I am implementing a HMAC-like solution based upon specifications provided to me by another company. The hashing parameters and use of the secret key is not an issue, and neither is the distribution of the key itself, since we are in close contact and close geographical location.

However - what is best practice for the actual secret key value?

Since both companies are working together, it would seem that
c9ac56dd392a3206fc80145406517d02
generated with a Rijndael algorithm and
Daisy Daisy give me your answer do
are both pretty much equally secure (in this context) as a secret key used to add to the hash?

标签: hash hmac
1条回答
成全新的幸福
2楼-- · 2019-07-17 09:50

Citing Wikipedia page on HMAC:

The cryptographic strength of the HMAC depends upon the cryptographic strength of the underlying hash function, the size of its hash output, and on the size and quality of the key.

This means that completely random key, where every bit is randomly generated, is far better than set of characters.

The optimum size of the key is equal to block size. If the key is too short then it is padded usually with zeroes (which are not random). If the key is too long then its hash function is used. The length of hash output is anyway block size.

Use of visible characters as a key makes the key easier to guess as there are far less combinations of visible characters than if we allow for every possible combination of bits. For example:

There are 95 visible characters in ASCII (out of 256 combinations). If the block size is 16 bytes (HMAC_MD5) then there are 95^16 ~= 4.4*10^31 combinations. But for 16 bytes there are 3.4*10^38 possibilities. Attacker knowing that the key consists only of visible ASCII characters knows that he requires around 10 000 000 times less time than if he had to consider every possible combination of bits.

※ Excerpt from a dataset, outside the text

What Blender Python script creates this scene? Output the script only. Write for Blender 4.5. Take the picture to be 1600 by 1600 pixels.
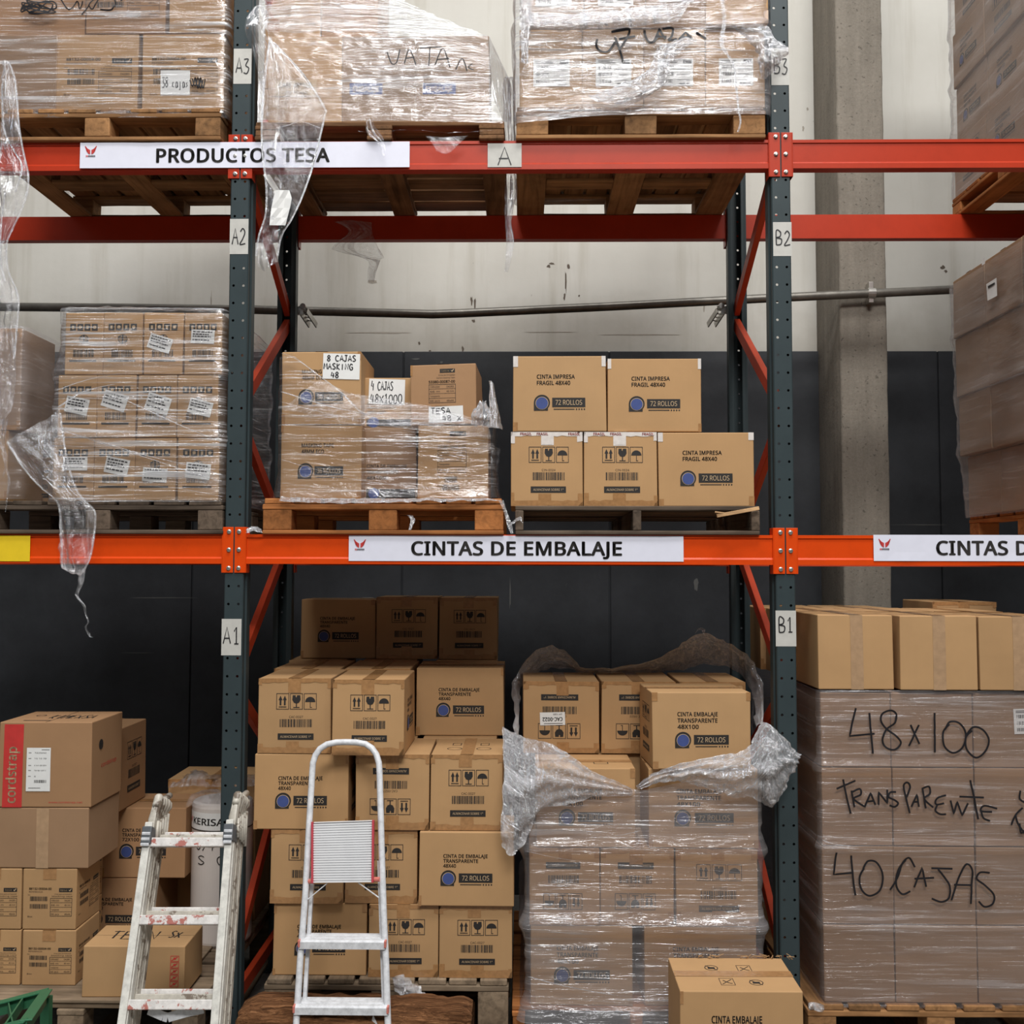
import bpy, bmesh, math, random
from mathutils import Vector, Matrix, noise

# ------------------------------------------------------------------ clear
for o in list(bpy.data.objects):
    bpy.data.objects.remove(o, do_unlink=True)
S = bpy.context.scene
COL = S.collection
V3 = Vector

# ------------------------------------------------------------------ camera
YAW, PITCH, ROLL, FPX, CX, CY = 0.0149, 0.0535, 0.0022, 1634.0, 790.4, 800.0
CAM = V3((0.0, -4.0626, 1.85))
_fw = V3((-math.sin(YAW)*math.cos(PITCH), math.cos(YAW)*math.cos(PITCH), math.sin(PITCH)))
_rt = V3((math.cos(YAW), math.sin(YAW), 0.0))
_up = _rt.cross(_fw)
RT = _rt*math.cos(ROLL) + _up*math.sin(ROLL)
UP = _up*math.cos(ROLL) - _rt*math.sin(ROLL)
cd = bpy.data.cameras.new('camera')
cam = bpy.data.objects.new('camera', cd)
COL.objects.link(cam)
m = Matrix((RT, UP, -_fw)).transposed().to_4x4()
m.translation = CAM
cam.matrix_world = m
cd.sensor_fit = 'HORIZONTAL'
cd.sensor_width = 36.0
cd.lens = FPX/1600*36
cd.shift_x = (800-CX)/1600
cd.clip_start = 0.05
S.camera = cam

def P(px, py, Y):
    """the point of the place that stands at depth Y behind this pixel of the photograph"""
    d = RT*((px-CX)/FPX) - UP*((py-CY)/FPX) + _fw
    return CAM + d*((Y-CAM.y)/d.y)
def ZP(py, Y, px=800): return P(px, py, Y).z
def XP(px, Y, py=880): return P(px, py, Y).x

# ------------------------------------------------------------------ world, lights, exposure
w = bpy.data.worlds.new('hall_daylight')
S.world = w
w.use_nodes = True
wb = w.node_tree.nodes['Background']
wt = w.node_tree
w_tc = wt.nodes.new('ShaderNodeTexCoord'); w_sp = wt.nodes.new('ShaderNodeSeparateXYZ'); w_rp = wt.nodes.new('ShaderNodeValToRGB')
wt.links.new(w_tc.outputs['Generated'], w_sp.inputs[0]); wt.links.new(w_sp.outputs[2], w_rp.inputs[0]); wt.links.new(w_rp.outputs[0], wb.inputs[0])
w_rp.color_ramp.elements[0].position = 0.12; w_rp.color_ramp.elements[0].color = (0.16, 0.165, 0.17, 1)   # hall walls
w_rp.color_ramp.elements[1].position = 0.60; w_rp.color_ramp.elements[1].color = (0.93, 0.97, 1.0, 1)     # bright roof lights
wb.inputs[1].default_value = 0.36

def area(name, loc, target, sx, sy, power, col=(1, 1, 1)):
    l = bpy.data.lights.new(name, 'AREA')
    l.shape = 'RECTANGLE'; l.size = sx; l.size_y = sy; l.energy = power; l.color = col
    o = bpy.data.objects.new(name, l)
    o.location = loc
    o.rotation_euler = (V3(target)-V3(loc)).to_track_quat('-Z', 'Y').to_euler()
    COL.objects.link(o)
    return o
area('skylight_aisle', (0.6, -2.9, 10.0), (0.0, -0.2, 1.6), 5.5, 1.4, 540, (1.0, 0.985, 0.96))
area('skylight_hall', (0.9, -8.4, 9.5), (0.0, 0.4, 1.6), 5.0, 1.8, 930, (1.0, 0.985, 0.96))
area('skylight_overhead', (-0.4, -0.6, 8.4), (-0.4, 0.9, 2.0), 6.0, 1.6, 70, (0.97, 0.99, 1.0))
S.view_settings.view_transform = 'Standard'
S.view_settings.look = 'None'
S.view_settings.gamma = 1.0
S.view_settings.use_curve_mapping = False
S.view_settings.exposure = -0.19
S.cycles.transparent_max_bounces = 48
S.cycles.max_bounces = 8
S.cycles.use_denoising = True
S.cycles.sample_clamp_indirect = 6.0

# ------------------------------------------------------------------ materials
def lin(c):
    return tuple((x/12.92 if x <= .04045 else ((x+.055)/1.055)**2.4) for x in [v/255 for v in c]) + (1,)
class NT:
    def __init__(s, name):
        s.m = bpy.data.materials.new(name); s.m.use_nodes = True
        s.t = s.m.node_tree; s.t.nodes.clear()
        s.out = s.n('ShaderNodeOutputMaterial')
    def n(s, typ, **kw):
        x = s.t.nodes.new(typ)
        for k, v in kw.items():
            if k.startswith('i_'):
                key = k[2:]; key = int(key) if key.isdigit() else key.replace('_', ' ')
                x.inputs[key].default_value = v
            else: setattr(x, k, v)
        return x
    def l(s, a, b): s.t.links.new(a, b)
    def mapping(s, coord, scale, rot=(0, 0, 0), rand=False):
        tc = s.n('ShaderNodeTexCoord')
        mp = s.n('ShaderNodeMapping'); mp.inputs['Scale'].default_value = scale; mp.inputs['Rotation'].default_value = rot
        s.l(tc.outputs[coord], mp.inputs[0])
        if rand:
            oi = s.n('ShaderNodeObjectInfo')
            mu = s.n('ShaderNodeMath', operation='MULTIPLY'); mu.inputs[1].default_value = 37.0
            s.l(oi.outputs['Random'], mu.inputs[0])
            cb = s.n('ShaderNodeCombineXYZ')
            for i in range(3): s.l(mu.outputs[0], cb.inputs[i])
            s.l(cb.outputs[0], mp.inputs['Location'])
        return mp.outputs[0]
    def noise(s, vec, scale, detail=4, rough=.55, dist=0):
        x = s.n('ShaderNodeTexNoise'); x.inputs['Scale'].default_value = scale
        x.inputs['Detail'].default_value = detail; x.inputs['Roughness'].default_value = rough
        x.inputs['Distortion'].default_value = dist
        s.l(vec, x.inputs['Vector']); return x.outputs['Fac']
    def ramp(s, fac, stops):
        r = s.n('ShaderNodeValToRGB'); e = r.color_ramp.elements
        while len(e) < len(stops): e.new(.5)
        for k, (p, c) in enumerate(stops):
            e[k].position = p; e[k].color = c if len(c) == 4 else tuple(c)+(1,)
        s.l(fac, r.inputs[0]); return r.outputs[0]
    def mix(s, fac, a, b, mode='MIX'):
        x = s.n('ShaderNodeMix', data_type='RGBA', blend_type=mode)
        for sock, v in ((x.inputs[0], fac), (x.inputs[6], a), (x.inputs[7], b)):
            if hasattr(v, 'node'): s.l(v, sock)
            else: sock.default_value = v
        return x.outputs[2]
    def math(s, op, a, b=0.0):
        x = s.n('ShaderNodeMath', operation=op)
        for i, v in enumerate((a, b)):
            if hasattr(v, 'node'): s.l(v, x.inputs[i])
            else: x.inputs[i].default_value = v
        return x.outputs[0]
    def bump(s, h, strength, dist=.01):
        b = s.n('ShaderNodeBump'); b.inputs['Strength'].default_value = strength; b.inputs['Distance'].default_value = dist
        s.l(h, b.inputs['Height']); return b.outputs[0]
    def bsdf(s, col, rough=.6, metal=0, normal=None, spec=.5, coat=0):
        p = s.n('ShaderNodeBsdfPrincipled')
        for k, v in (('Base Color', col), ('Roughness', rough), ('Metallic', metal), ('Specular IOR Level', spec), ('Coat Weight', coat)):
            if hasattr(v, 'node'): s.l(v, p.inputs[k])
            else: p.inputs[k].default_value = v
        if normal is not None: s.l(normal, p.inputs['Normal'])
        s.l(p.outputs[0], s.out.inputs[0]); return s.m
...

Summarizing I recommend use of cryptographic pseudo-random number generator to generate secret keys instead of coming up with your own keys.


Edit:

As martinstoeckli suggested if you have to you can use key-derivation-function to generate byte key of specified length from text password. This is much safer than converting plain text to bytes and using these bytes as a key directly. Nevertheless, there is nothing more secure than key consisting of random bytes.